Eric W. Biederman wrote:
> Patrick McHardy <kaber@...sh.net> writes:
> 
> 
>>Eric W. Biederman wrote:
>>
>>>-- The basic design
>>>
>>>There will be a network namespace structure that holds the global
>>>variables for a network namespace, making those global variables
>>>per network namespace.
>>>
>>>One of those per network namespace global variables will be the
>>>loopback device.  Which means the network namespace a packet resides
>>>in can be found simply by examining the network device or the socket
>>>the packet is traversing.
>>>
>>>Either a pointer to this global structure will be passed into
>>>the functions that need to reference per network namespace variables
>>>or a structure that is already passed in (such as the network device)
>>>will be modified to contain a pointer to the network namespace
>>>structure.
>>
>>
>>I believe OpenVZ stores the current namespace somewhere global,
>>which avoids passing the namespace around. Couldn't you do this
>>as well?
> 
> 
> It sucks.  Especially in the corner cases.   Think macvlan
> with the real network device in one namespace and the ``vlan''
> device in another device.

sorry, what's the problem here? I don't see a single problem here
related to the global current context.
 
> The implementation of a global is also pretty a little questionable.
> Last I looked it didn't work on the transmit path at all and
> interesting on the receive path.
> 
> Further and fundamentally all a global achieves is removing the need
> for the noise patches where you pass the pointer into the various
> functions.  For long term maintenance it doesn't help anything.

this is not 100% true.

Having global context also helps:
1. to account for time spent in network processing or some other activity
   (like IRQ handling) to appropriate namespace.

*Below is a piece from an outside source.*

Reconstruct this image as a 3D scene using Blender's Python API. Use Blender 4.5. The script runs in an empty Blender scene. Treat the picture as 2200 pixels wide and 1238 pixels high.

2. it is really usefull and helpfull for functions like printk() with virtualized
   syslog buffer. Otherwise you would need to find a context in every place where
   namespace private message should be printed.

   Actually it is the same natural as the 'current' which is global,
   but could be passed from entry.S instead to every function which needs it.

   OVZ experience just tells me that this helps to avoid all this noise
   and not harder to work with then with 'current'. But it's up to you.